DATA EXCERPT:
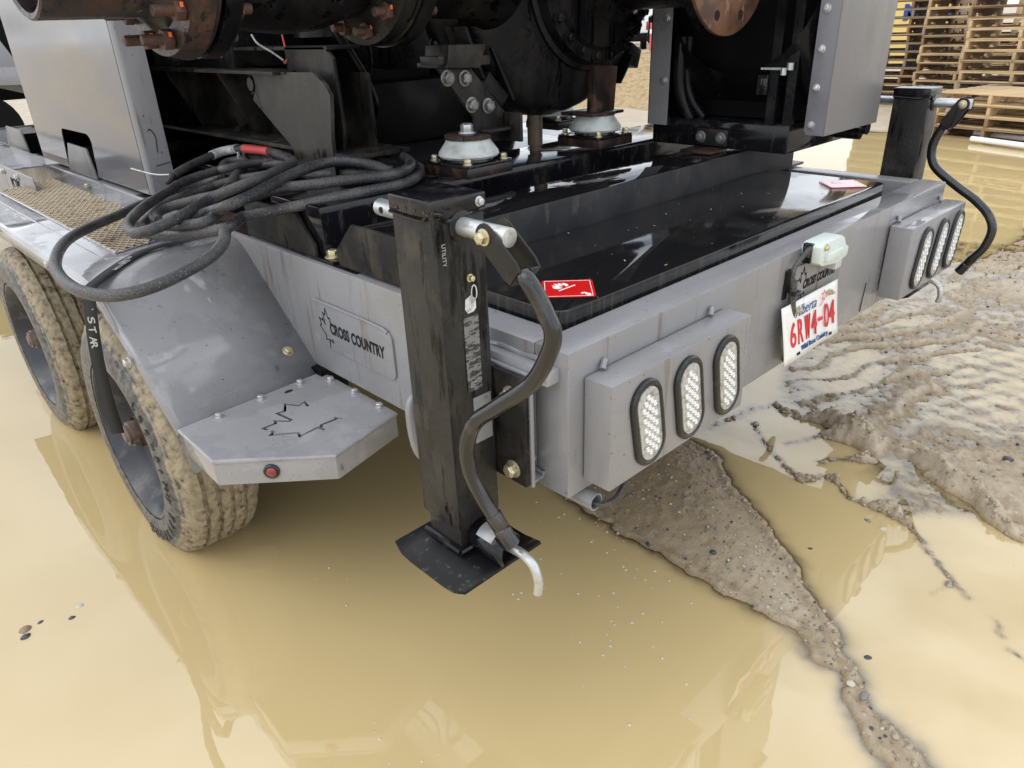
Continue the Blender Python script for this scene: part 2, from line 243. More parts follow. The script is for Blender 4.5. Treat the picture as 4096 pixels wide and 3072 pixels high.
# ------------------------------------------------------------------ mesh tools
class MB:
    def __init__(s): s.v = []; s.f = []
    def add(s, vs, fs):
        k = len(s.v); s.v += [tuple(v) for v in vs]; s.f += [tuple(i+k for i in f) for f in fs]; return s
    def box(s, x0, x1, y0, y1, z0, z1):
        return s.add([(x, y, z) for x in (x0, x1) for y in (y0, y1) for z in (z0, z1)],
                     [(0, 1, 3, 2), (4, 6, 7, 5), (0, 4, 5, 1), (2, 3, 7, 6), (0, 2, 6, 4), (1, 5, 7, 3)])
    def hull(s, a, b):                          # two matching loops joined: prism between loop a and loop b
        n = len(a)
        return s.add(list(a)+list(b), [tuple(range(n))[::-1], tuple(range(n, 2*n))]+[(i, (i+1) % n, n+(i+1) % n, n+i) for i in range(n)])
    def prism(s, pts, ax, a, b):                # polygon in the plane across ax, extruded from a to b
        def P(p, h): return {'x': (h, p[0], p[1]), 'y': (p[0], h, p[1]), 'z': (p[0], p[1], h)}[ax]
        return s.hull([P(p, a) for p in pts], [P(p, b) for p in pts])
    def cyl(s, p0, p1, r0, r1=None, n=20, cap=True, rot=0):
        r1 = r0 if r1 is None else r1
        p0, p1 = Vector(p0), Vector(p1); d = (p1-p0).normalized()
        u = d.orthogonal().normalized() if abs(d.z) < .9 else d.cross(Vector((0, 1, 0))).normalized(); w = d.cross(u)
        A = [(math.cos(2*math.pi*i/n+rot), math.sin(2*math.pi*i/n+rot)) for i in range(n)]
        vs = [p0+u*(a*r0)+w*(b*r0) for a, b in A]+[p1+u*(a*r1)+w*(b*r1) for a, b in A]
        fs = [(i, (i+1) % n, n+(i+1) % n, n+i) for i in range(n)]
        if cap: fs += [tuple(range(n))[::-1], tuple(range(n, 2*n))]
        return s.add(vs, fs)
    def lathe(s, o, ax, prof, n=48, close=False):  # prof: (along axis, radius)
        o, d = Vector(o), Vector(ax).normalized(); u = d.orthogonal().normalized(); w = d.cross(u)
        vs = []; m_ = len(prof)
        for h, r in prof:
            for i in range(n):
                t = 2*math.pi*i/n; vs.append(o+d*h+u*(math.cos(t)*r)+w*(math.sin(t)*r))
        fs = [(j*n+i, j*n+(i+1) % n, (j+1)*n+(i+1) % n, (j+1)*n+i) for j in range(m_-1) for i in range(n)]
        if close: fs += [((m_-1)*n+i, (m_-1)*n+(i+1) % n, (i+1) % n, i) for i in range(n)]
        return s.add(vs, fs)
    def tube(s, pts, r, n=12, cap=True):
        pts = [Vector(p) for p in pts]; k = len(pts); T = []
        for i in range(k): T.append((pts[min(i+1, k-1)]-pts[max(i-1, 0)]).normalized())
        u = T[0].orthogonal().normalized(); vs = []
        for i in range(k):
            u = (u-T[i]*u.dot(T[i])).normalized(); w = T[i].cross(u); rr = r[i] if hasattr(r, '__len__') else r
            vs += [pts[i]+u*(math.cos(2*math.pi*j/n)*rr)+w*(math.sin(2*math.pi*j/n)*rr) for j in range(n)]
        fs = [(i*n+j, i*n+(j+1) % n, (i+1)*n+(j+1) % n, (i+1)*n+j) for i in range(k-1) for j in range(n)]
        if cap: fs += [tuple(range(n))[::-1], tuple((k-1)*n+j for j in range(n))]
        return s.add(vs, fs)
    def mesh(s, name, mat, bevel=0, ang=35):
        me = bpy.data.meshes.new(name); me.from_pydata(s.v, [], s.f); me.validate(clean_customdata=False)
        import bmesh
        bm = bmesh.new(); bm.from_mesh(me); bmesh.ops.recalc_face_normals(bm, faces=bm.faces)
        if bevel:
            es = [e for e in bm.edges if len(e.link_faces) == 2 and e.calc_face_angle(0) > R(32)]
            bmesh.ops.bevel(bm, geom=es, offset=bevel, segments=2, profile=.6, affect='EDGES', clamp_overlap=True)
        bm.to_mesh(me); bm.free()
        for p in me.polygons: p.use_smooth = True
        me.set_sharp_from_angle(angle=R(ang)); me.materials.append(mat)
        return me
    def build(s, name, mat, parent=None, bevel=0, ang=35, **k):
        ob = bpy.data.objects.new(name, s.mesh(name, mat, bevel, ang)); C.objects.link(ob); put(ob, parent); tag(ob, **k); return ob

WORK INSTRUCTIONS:
Take the listing above and restate it word for word, without its pictures.

SOLUTION TO THE EXERCISE:
Continue the Blender Python script for this scene: part 2, from line 243. More parts follow. The script is for Blender 4.5. Treat the picture as 4096 pixels wide and 3072 pixels high.
# ------------------------------------------------------------------ mesh tools
class MB:
    def __init__(s): s.v = []; s.f = []
    def add(s, vs, fs):
        k = len(s.v); s.v += [tuple(v) for v in vs]; s.f += [tuple(i+k for i in f) for f in fs]; return s
    def box(s, x0, x1, y0, y1, z0, z1):
        return s.add([(x, y, z) for x in (x0, x1) for y in (y0, y1) for z in (z0, z1)],
                     [(0, 1, 3, 2), (4, 6, 7, 5), (0, 4, 5, 1), (2, 3, 7, 6), (0, 2, 6, 4), (1, 5, 7, 3)])
    def hull(s, a, b):                          # two matching loops joined: prism between loop a and loop b
        n = len(a)
        return s.add(list(a)+list(b), [tuple(range(n))[::-1], tuple(range(n, 2*n))]+[(i, (i+1) % n, n+(i+1) % n, n+i) for i in range(n)])
    def prism(s, pts, ax, a, b):                # polygon in the plane across ax, extruded from a to b
        def P(p, h): return {'x': (h, p[0], p[1]), 'y': (p[0], h, p[1]), 'z': (p[0], p[1], h)}[ax]
        return s.hull([P(p, a) for p in pts], [P(p, b) for p in pts])
    def cyl(s, p0, p1, r0, r1=None, n=20, cap=True, rot=0):
        r1 = r0 if r1 is None else r1
        p0, p1 = Vector(p0), Vector(p1); d = (p1-p0).normalized()
        u = d.orthogonal().normalized() if abs(d.z) < .9 else d.cross(Vector((0, 1, 0))).normalized(); w = d.cross(u)
        A = [(math.cos(2*math.pi*i/n+rot), math.sin(2*math.pi*i/n+rot)) for i in range(n)]
        vs = [p0+u*(a*r0)+w*(b*r0) for a, b in A]+[p1+u*(a*r1)+w*(b*r1) for a, b in A]
        fs = [(i, (i+1) % n, n+(i+1) % n, n+i) for i in range(n)]
        if cap: fs += [tuple(range(n))[::-1], tuple(range(n, 2*n))]
        return s.add(vs, fs)
    def lathe(s, o, ax, prof, n=48, close=False):  # prof: (along axis, radius)
        o, d = Vector(o), Vector(ax).normalized(); u = d.orthogonal().normalized(); w = d.cross(u)
        vs = []; m_ = len(prof)
        for h, r in prof:
            for i in range(n):
                t = 2*math.pi*i/n; vs.append(o+d*h+u*(math.cos(t)*r)+w*(math.sin(t)*r))
        fs = [(j*n+i, j*n+(i+1) % n, (j+1)*n+(i+1) % n, (j+1)*n+i) for j in range(m_-1) for i in range(n)]
        if close: fs += [((m_-1)*n+i, (m_-1)*n+(i+1) % n, (i+1) % n, i) for i in range(n)]
        return s.add(vs, fs)
    def tube(s, pts, r, n=12, cap=True):
        pts = [Vector(p) for p in pts]; k = len(pts); T = []
        for i in range(k): T.append((pts[min(i+1, k-1)]-pts[max(i-1, 0)]).normalized())
        u = T[0].orthogonal().normalized(); vs = []
        for i in range(k):
            u = (u-T[i]*u.dot(T[i])).normalized(); w = T[i].cross(u); rr = r[i] if hasattr(r, '__len__') else r
            vs += [pts[i]+u*(math.cos(2*math.pi*j/n)*rr)+w*(math.sin(2*math.pi*j/n)*rr) for j in range(n)]
        fs = [(i*n+j, i*n+(j+1) % n, (i+1)*n+(j+1) % n, (i+1)*n+j) for i in range(k-1) for j in range(n)]
        if cap: fs += [tuple(range(n))[::-1], tuple((k-1)*n+j for j in range(n))]
        return s.add(vs, fs)
    def mesh(s, name, mat, bevel=0, ang=35):
        me = bpy.data.meshes.new(name); me.from_pydata(s.v, [], s.f); me.validate(clean_customdata=False)
        import bmesh
        bm = bmesh.new(); bm.from_mesh(me); bmesh.ops.recalc_face_normals(bm, faces=bm.faces)
        if bevel:
            es = [e for e in bm.edges if len(e.link_faces) == 2 and e.calc_face_angle(0) > R(32)]
            bmesh.ops.bevel(bm, geom=es, offset=bevel, segments=2, profile=.6, affect='EDGES', clamp_overlap=True)
        bm.to_mesh(me); bm.free()
        for p in me.polygons: p.use_smooth = True
        me.set_sharp_from_angle(angle=R(ang)); me.materials.append(mat)
        return me
    def build(s, name, mat, parent=None, bevel=0, ang=35, **k):
        ob = bpy.data.objects.new(name, s.mesh(name, mat, bevel, ang)); C.objects.link(ob); put(ob, parent); tag(ob, **k); return ob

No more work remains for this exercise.